In the listing that follows, retype every line from the first through the one containing "name='farm_tree', wide=random.uniform(1.1, 1.6))". Pictures are to be left out.
────────────────
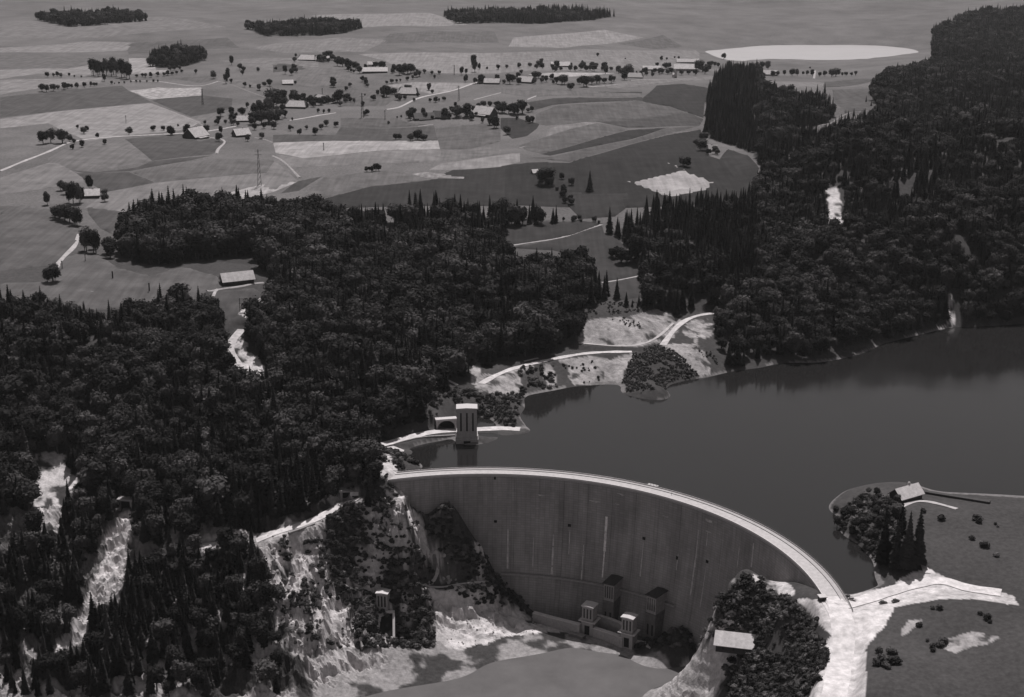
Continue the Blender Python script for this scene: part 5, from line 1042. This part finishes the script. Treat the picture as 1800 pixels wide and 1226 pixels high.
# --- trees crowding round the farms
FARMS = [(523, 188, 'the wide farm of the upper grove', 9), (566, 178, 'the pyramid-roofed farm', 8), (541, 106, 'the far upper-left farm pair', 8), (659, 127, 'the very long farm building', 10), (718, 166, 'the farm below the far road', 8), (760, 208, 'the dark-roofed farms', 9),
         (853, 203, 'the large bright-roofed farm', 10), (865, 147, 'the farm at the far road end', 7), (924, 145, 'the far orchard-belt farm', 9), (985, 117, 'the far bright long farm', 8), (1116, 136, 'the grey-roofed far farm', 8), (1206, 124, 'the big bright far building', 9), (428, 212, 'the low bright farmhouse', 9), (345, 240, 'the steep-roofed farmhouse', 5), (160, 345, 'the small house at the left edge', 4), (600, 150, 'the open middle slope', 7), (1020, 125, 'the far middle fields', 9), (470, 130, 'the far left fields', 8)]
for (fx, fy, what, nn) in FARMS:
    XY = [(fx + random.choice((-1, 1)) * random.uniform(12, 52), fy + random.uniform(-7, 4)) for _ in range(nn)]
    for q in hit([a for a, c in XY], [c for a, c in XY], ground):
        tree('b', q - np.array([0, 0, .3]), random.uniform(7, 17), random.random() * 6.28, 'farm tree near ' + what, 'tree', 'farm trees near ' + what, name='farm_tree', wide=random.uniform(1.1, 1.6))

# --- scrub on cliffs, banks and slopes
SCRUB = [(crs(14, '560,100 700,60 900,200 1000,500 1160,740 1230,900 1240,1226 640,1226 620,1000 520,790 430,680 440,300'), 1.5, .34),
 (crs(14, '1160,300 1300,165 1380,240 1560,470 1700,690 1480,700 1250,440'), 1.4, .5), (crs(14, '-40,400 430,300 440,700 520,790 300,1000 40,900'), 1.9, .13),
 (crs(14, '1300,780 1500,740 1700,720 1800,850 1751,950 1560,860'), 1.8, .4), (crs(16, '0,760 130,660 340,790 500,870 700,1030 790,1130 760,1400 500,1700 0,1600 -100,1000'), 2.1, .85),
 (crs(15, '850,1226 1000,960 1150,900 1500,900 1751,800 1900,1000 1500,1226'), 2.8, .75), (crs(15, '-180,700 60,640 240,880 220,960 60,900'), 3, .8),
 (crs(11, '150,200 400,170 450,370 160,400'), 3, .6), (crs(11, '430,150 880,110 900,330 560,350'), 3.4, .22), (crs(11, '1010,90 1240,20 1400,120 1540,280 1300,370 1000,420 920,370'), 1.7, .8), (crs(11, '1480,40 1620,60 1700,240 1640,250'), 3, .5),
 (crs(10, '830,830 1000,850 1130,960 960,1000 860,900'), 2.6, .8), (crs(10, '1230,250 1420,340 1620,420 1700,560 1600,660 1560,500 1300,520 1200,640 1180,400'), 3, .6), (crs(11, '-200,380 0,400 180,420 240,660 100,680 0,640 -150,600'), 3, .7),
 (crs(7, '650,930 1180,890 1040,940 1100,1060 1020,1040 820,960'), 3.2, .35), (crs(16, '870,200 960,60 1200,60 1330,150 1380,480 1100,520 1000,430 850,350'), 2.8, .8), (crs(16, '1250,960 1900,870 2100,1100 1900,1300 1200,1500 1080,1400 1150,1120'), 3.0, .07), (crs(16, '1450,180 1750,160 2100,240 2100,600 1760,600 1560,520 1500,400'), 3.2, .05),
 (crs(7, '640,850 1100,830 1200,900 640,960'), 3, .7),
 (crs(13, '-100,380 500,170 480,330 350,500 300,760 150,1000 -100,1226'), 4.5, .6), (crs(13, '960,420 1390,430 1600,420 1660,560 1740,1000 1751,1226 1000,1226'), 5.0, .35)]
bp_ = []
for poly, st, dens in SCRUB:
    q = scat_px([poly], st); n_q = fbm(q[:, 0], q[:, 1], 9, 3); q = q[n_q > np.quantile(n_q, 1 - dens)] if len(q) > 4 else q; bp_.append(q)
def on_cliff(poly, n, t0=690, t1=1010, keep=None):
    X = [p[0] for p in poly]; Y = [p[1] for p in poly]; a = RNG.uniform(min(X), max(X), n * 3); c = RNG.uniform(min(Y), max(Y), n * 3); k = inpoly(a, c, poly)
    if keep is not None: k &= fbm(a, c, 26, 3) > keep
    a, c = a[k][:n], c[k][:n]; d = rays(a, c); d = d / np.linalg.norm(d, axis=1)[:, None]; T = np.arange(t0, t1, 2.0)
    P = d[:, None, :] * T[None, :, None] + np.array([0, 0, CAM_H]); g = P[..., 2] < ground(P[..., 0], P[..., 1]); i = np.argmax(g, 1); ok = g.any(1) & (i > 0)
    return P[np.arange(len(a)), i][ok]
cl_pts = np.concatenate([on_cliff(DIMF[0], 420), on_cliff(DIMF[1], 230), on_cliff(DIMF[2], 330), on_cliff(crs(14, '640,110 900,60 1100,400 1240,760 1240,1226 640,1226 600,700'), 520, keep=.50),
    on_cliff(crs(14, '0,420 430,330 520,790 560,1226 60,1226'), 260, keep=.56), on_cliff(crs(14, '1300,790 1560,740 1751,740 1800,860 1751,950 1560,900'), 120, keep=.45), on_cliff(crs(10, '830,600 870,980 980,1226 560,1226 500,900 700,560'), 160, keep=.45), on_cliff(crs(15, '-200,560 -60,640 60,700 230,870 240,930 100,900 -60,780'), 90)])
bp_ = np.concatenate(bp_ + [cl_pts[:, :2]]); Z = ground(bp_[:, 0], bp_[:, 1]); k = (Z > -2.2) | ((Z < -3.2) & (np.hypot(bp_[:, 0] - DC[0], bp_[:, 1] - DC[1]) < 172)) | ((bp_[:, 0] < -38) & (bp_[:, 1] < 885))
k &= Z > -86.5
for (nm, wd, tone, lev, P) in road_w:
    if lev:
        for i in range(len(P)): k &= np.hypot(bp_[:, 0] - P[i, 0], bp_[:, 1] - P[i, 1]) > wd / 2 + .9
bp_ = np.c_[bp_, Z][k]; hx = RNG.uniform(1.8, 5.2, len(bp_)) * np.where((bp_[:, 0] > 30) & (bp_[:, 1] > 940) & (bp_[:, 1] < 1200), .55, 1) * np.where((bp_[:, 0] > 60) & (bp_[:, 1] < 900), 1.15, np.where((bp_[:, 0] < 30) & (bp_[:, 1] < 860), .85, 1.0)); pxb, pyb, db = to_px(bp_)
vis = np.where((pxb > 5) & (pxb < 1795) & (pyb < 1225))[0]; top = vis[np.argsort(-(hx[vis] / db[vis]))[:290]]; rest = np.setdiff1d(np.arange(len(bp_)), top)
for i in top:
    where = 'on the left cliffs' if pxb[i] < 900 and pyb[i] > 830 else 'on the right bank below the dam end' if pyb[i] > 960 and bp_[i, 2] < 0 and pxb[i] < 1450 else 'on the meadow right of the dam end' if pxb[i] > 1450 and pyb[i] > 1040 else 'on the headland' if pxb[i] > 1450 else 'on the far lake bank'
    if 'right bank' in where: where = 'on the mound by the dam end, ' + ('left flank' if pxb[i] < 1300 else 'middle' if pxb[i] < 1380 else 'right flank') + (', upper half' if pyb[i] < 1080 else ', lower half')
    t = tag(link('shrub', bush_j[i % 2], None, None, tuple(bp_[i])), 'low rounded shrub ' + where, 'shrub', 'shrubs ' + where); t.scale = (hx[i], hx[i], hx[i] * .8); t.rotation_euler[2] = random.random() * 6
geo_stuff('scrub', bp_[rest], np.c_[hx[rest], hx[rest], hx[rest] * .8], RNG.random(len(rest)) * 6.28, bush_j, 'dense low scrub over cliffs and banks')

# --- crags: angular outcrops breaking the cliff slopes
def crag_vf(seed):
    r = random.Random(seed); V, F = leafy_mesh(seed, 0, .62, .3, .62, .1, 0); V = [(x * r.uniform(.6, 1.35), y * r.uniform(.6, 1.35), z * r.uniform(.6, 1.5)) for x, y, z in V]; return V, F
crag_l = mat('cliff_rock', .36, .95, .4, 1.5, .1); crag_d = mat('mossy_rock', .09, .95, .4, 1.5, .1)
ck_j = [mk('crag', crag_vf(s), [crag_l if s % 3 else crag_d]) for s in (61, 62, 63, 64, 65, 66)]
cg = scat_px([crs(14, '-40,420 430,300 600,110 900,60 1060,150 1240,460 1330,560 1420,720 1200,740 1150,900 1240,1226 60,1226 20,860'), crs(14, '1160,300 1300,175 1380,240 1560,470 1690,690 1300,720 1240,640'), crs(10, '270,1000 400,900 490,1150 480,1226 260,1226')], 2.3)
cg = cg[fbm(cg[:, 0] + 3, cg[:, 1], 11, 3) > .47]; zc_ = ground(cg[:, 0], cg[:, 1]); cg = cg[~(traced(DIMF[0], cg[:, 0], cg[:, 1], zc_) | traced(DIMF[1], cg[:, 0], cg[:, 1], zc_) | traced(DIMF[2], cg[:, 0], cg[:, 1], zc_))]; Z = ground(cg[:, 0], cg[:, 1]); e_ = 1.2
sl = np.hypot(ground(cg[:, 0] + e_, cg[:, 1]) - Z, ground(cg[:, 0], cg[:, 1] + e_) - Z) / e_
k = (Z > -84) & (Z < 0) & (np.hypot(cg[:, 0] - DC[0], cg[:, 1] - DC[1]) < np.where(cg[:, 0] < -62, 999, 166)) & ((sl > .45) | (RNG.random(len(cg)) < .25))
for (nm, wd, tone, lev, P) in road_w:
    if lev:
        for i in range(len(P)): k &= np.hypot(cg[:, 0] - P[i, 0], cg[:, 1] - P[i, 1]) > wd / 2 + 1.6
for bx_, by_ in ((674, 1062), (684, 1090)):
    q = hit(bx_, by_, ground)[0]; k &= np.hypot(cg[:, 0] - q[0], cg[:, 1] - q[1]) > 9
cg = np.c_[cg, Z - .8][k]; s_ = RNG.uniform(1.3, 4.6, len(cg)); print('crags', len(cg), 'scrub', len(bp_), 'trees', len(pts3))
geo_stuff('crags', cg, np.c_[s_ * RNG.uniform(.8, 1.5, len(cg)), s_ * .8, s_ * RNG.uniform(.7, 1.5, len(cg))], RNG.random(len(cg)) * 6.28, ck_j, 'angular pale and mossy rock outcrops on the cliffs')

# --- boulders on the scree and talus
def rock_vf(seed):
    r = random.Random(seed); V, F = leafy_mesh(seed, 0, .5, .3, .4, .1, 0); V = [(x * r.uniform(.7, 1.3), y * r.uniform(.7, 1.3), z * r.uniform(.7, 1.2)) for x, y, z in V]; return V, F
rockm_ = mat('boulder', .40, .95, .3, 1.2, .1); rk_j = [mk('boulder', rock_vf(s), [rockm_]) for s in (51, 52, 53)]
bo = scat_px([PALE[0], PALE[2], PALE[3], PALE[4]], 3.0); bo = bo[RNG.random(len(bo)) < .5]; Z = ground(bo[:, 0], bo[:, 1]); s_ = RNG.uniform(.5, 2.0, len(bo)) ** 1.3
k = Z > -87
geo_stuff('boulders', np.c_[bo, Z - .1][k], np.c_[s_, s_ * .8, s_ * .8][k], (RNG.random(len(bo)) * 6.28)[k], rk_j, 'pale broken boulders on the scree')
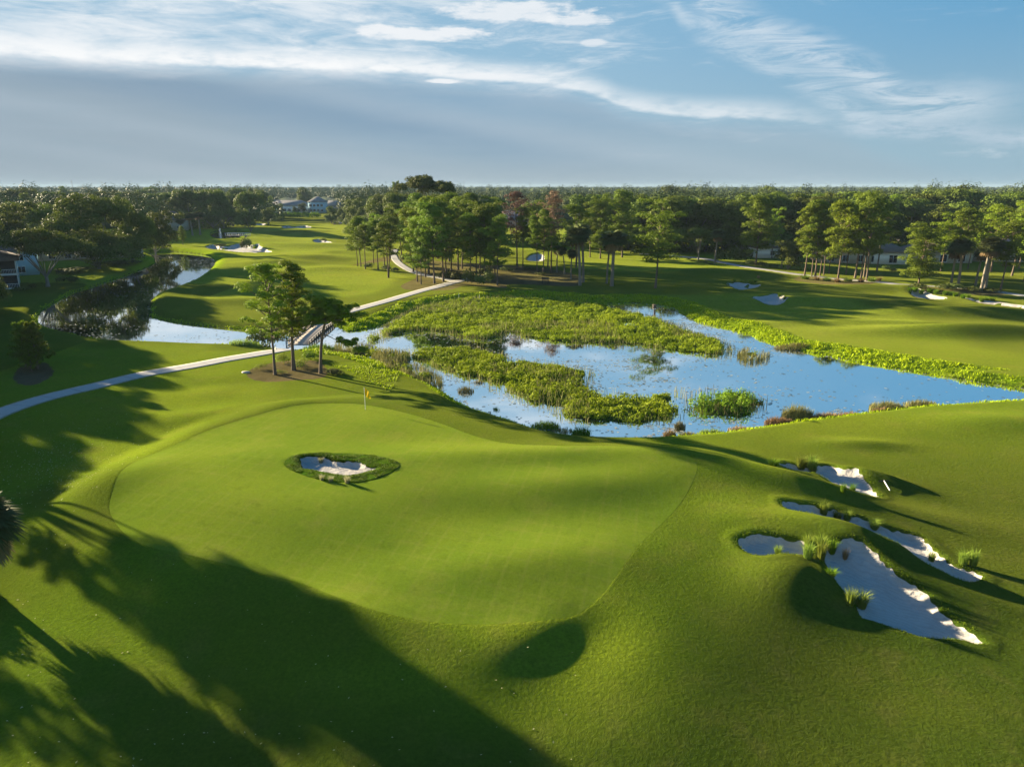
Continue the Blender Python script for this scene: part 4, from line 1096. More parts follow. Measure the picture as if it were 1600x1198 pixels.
────────────────
→ **FINISHED EXERCISE**
Continue the Blender Python script for this scene: part 5, from line 1042. This part finishes the script. Treat the picture as 1800 pixels wide and 1226 pixels high.
# --- trees crowding round the farms
FARMS = [(523, 188, 'the wide farm of the upper grove', 9), (566, 178, 'the pyramid-roofed farm', 8), (541, 106, 'the far upper-left farm pair', 8), (659, 127, 'the very long farm building', 10), (718, 166, 'the farm below the far road', 8), (760, 208, 'the dark-roofed farms', 9),
         (853, 203, 'the large bright-roofed farm', 10), (865, 147, 'the farm at the far road end', 7), (924, 145, 'the far orchard-belt farm', 9), (985, 117, 'the far bright long farm', 8), (1116, 136, 'the grey-roofed far farm', 8), (1206, 124, 'the big bright far building', 9), (428, 212, 'the low bright farmhouse', 9), (345, 240, 'the steep-roofed farmhouse', 5), (160, 345, 'the small house at the left edge', 4), (600, 150, 'the open middle slope', 7), (1020, 125, 'the far middle fields', 9), (470, 130, 'the far left fields', 8)]
for (fx, fy, what, nn) in FARMS:
    XY = [(fx + random.choice((-1, 1)) * random.uniform(12, 52), fy + random.uniform(-7, 4)) for _ in range(nn)]
    for q in hit([a for a, c in XY], [c for a, c in XY], ground):
        tree('b', q - np.array([0, 0, .3]), random.uniform(7, 17), random.random() * 6.28, 'farm tree near ' + what, 'tree', 'farm trees near ' + what, name='farm_tree', wide=random.uniform(1.1, 1.6))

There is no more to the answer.